** DATA PROVIDED **
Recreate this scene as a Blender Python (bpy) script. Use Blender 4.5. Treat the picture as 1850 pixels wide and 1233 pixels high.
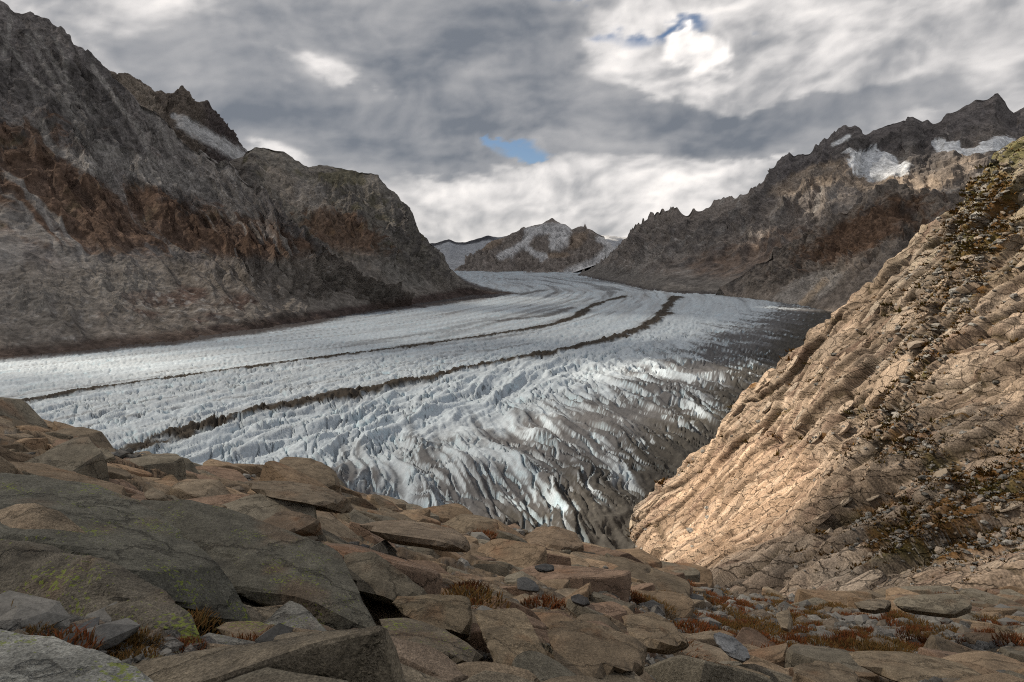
import bpy, bmesh, math, random
import numpy as np

# ------------------------------------------------------------------ scene, camera, light
for o in list(bpy.data.objects):
    bpy.data.objects.remove(o)
SC = bpy.context.scene
COL = SC.collection
R = math.radians
F = 1233.0                      # focal length in photo pixels (24 mm on 36 mm)
CX, CY, HOR = 925.0, 616.5, 470.0
PITCH = math.atan((CY - HOR) / F)

cam_d = bpy.data.cameras.new('camera')
cam_d.sensor_width = 36.0
cam_d.lens = 24.0
cam_d.clip_start = 0.1
cam_d.clip_end = 200000
cam = bpy.data.objects.new('camera', cam_d)
cam.rotation_euler = (R(90) - PITCH, 0, 0)
COL.objects.link(cam)
SC.camera = cam

SUN_EL, SUN_AZ = R(41), R(-72)          # azimuth measured from +Y (view) towards +X: from the left, a little ahead
SUNV = np.array([math.cos(SUN_EL) * math.sin(SUN_AZ), math.cos(SUN_EL) * math.cos(SUN_AZ), math.sin(SUN_EL)])
w = bpy.data.worlds.new('World')
SC.world = w
w.use_nodes = True
nt = w.node_tree
sky = nt.nodes.new('ShaderNodeTexSky')
sky.sky_type = 'NISHITA'
sky.sun_disc = False
sky.sun_elevation = SUN_EL
sky.sun_rotation = SUN_AZ
sky.altitude = 2300
bg = nt.nodes['Background']
bg.inputs[1].default_value = 0.055
nt.links.new(sky.outputs[0], bg.inputs[0])

sl = bpy.data.lights.new('sun', 'SUN')
sl.energy = 4.6
sl.angle = R(0.6)
sl.color = (1.0, 0.89, 0.74)
sun = bpy.data.objects.new('sun', sl)
sun.rotation_euler = (R(90) - SUN_EL, 0, math.pi - SUN_AZ)
COL.objects.link(sun)

SC.view_settings.view_transform = 'Standard'
SC.view_settings.look = 'None'
SC.view_settings.gamma = 1.0
SC.view_settings.use_curve_mapping = False
SC.view_settings.exposure = 0.70
SC.render.engine = 'CYCLES'
SC.cycles.use_denoising = False
SC.cycles.filter_width = 1.1
SC.cycles.max_bounces = 4
SC.cycles.diffuse_bounces = 2
SC.cycles.transparent_max_bounces = 8
SC.cycles.use_adaptive_sampling = True
SC.cycles.adaptive_threshold = 0.015

# ------------------------------------------------------------------ maths helpers
f32 = np.float32
SP, CP = math.sin(PITCH), math.cos(PITCH)


def at(px, py, Y):
    """point of the world seen at a photo pixel, Y metres ahead of the camera"""
    px, py, Y = np.broadcast_arrays(np.asarray(px, float), np.asarray(py, float), np.asarray(Y, float))
    xc = (px - CX) / F
    yc = (CY - py) / F
    d = np.stack([xc, yc * SP + CP, yc * CP - SP], -1)
    return d * (Y / d[..., 1])[..., None]


def proj(P):
    x, y, z = P[..., 0], P[..., 1], P[..., 2]
    fw = np.maximum(y * CP - z * SP, 1e-3)
    return CX + F * x / fw, CY - F * (y * SP + z * CP) / fw


def sstep(a, b, x):
    t = np.clip((x - a) / (b - a), 0, 1)
    return t * t * (3 - 2 * t)


def mixc(a, b, m):
    return a + (np.asarray(b, float) - a) * m[..., None]


_rng = np.random.RandomState(7)
PERM = np.tile(_rng.permutation(256), 3).astype(np.int32)
_ang = _rng.rand(256) * 2 * np.pi
G2 = np.stack([np.cos(_ang), np.sin(_ang)], 1).astype(f32)
_v = _rng.normal(size=(256, 3))
G3 = (_v / np.linalg.norm(_v, axis=1)[:, None]).astype(f32)
RND = _rng.rand(4096).astype(f32)


def pn2(x, y, seed=0):
    x = np.asarray(x, f32) + f32(seed * 17.31)
    y = np.asarray(y, f32) + f32(seed * 9.77)
    xf = np.floor(x); yf = np.floor(y)
    xi = xf.astype(np.int32) & 255; yi = yf.astype(np.int32) & 255
    x = x - xf; y = y - yf
    u = x * x * x * (x * (x * 6 - 15) + 10); v = y * y * y * (y * (y * 6 - 15) + 10)
    A = PERM[xi] + yi; B = PERM[xi + 1] + yi

    def g(h, a, b):
        k = G2[PERM[h]]
        return k[..., 0] * a + k[..., 1] * b
    a = g(A, x, y); b = g(B, x - 1, y); c = g(A + 1, x, y - 1); d = g(B + 1, x - 1, y - 1)
    ab = a + u * (b - a); cd = c + u * (d - c)
    return (ab + v * (cd - ab)) * 1.5


def pn3(x, y, z, seed=0):
    x = np.asarray(x, f32) + f32(seed * 11.3); y = np.asarray(y, f32) + f32(seed * 5.7); z = np.asarray(z, f32) + f32(seed * 3.1)
    xf = np.floor(x); yf = np.floor(y); zf = np.floor(z)
    xi = xf.astype(np.int32) & 255; yi = yf.astype(np.int32) & 255; zi = zf.astype(np.int32) & 255
    x = x - xf; y = y - yf; z = z - zf
    u = x * x * (3 - 2 * x); v = y * y * (3 - 2 * y); w_ = z * z * (3 - 2 * z)
    A = PERM[xi] + yi; B = PERM[xi + 1] + yi
    AA = PERM[A] + zi; AB = PERM[A + 1] + zi; BA = PERM[B] + zi; BB = PERM[B + 1] + zi

    def g(h, a, b, c):
        k = G3[PERM[h]]
        return k[..., 0] * a + k[..., 1] * b + k[..., 2] * c
    x1 = g(AA, x, y, z); x1 = x1 + u * (g(BA, x - 1, y, z) - x1)
    x2 = g(AB, x, y - 1, z); x2 = x2 + u * (g(BB, x - 1, y - 1, z) - x2)
    y1 = x1 + v * (x2 - x1)
    x1 = g(AA + 1, x, y, z - 1); x1 = x1 + u * (g(BA + 1, x - 1, y, z - 1) - x1)
    x2 = g(AB + 1, x, y - 1, z - 1); x2 = x2 + u * (g(BB + 1, x - 1, y - 1, z - 1) - x2)
    y2 = x1 + v * (x2 - x1)
    return (y1 + w_ * (y2 - y1)) * 1.4


from concurrent.futures import ThreadPoolExecutor
POOL = ThreadPoolExecutor(4)


def blocked(fn):
    """run a noise function over the arrays in blocks, on all cores"""
    def run(*a, **k):
        n_arr = 1 if isinstance(a[0], np.ndarray) and a[0].ndim and a[0].shape[-1] == 3 and fn.__name__.endswith('3') else 2
        arrs = a[:n_arr]; rest = a[n_arr:]
        if n_arr == 1:
            shp = arrs[0].shape[:-1]; fl = [np.ascontiguousarray(arrs[0].reshape(-1, 3), dtype=np.float64)]
        else:
            arrs = np.broadcast_arrays(*arrs); shp = arrs[0].shape; fl = [np.ascontiguousarray(q).ravel() for q in arrs]
        n = len(fl[0])
        if n < 40000:
            return fn(*[q for q in fl], *rest, **k).reshape(shp)
        step = 20000
        jobs = [POOL.submit(fn, *[q[i:i + step] for q in fl], *rest, **k) for i in range(0, n, step)]
        return np.concatenate([j.result() for j in jobs]).reshape(shp)
    return run


@blocked
def fbm2(x, y, o=5, seed=0, gain=0.5, lac=2.03):
    s = 0.0; a = 1.0; n = 0.0
    for i in range(o):
        s = s + a * pn2(x, y, seed + i); n += a
        x = x * lac; y = y * lac; a *= gain
    return s / n * 1.35


@blocked
def rid2(x, y, o=5, seed=0, gain=0.5, lac=2.05):
    s = 0.0; a = 1.0; n = 0.0; w_ = 1.0
    for i in range(o):
        r = 1 - np.abs(pn2(x, y, seed + i)) * 1.25
        r = r * r * w_
        w_ = np.clip(r * 1.6, 0, 1)
        s = s + a * r; n += a
        x = x * lac; y = y * lac; a *= gain
    return s / n


@blocked
def fbm3(P, sc, o=5, seed=0, gain=0.5):
    x, y, z = P[..., 0] / sc, P[..., 1] / sc, P[..., 2] / sc
    s = 0.0; a = 1.0; n = 0.0
    for i in range(o):
        s = s + a * pn3(x, y, z, seed + i); n += a
        x = x * 2.03; y = y * 2.03; z = z * 2.03; a *= gain
    return s / n * 1.35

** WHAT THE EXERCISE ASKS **
The lines from the start of the data through the line that contains "SC.camera = cam" are to be returned exactly, please, with both ends included and every picture left out.

** OUTPUT BELOW **
Recreate this scene as a Blender Python (bpy) script. Use Blender 4.5. Treat the picture as 1850 pixels wide and 1233 pixels high.
import bpy, bmesh, math, random
import numpy as np

# ------------------------------------------------------------------ scene, camera, light
for o in list(bpy.data.objects):
    bpy.data.objects.remove(o)
SC = bpy.context.scene
COL = SC.collection
R = math.radians
F = 1233.0                      # focal length in photo pixels (24 mm on 36 mm)
CX, CY, HOR = 925.0, 616.5, 470.0
PITCH = math.atan((CY - HOR) / F)

cam_d = bpy.data.cameras.new('camera')
cam_d.sensor_width = 36.0
cam_d.lens = 24.0
cam_d.clip_start = 0.1
cam_d.clip_end = 200000
cam = bpy.data.objects.new('camera', cam_d)
cam.rotation_euler = (R(90) - PITCH, 0, 0)
COL.objects.link(cam)
SC.camera = cam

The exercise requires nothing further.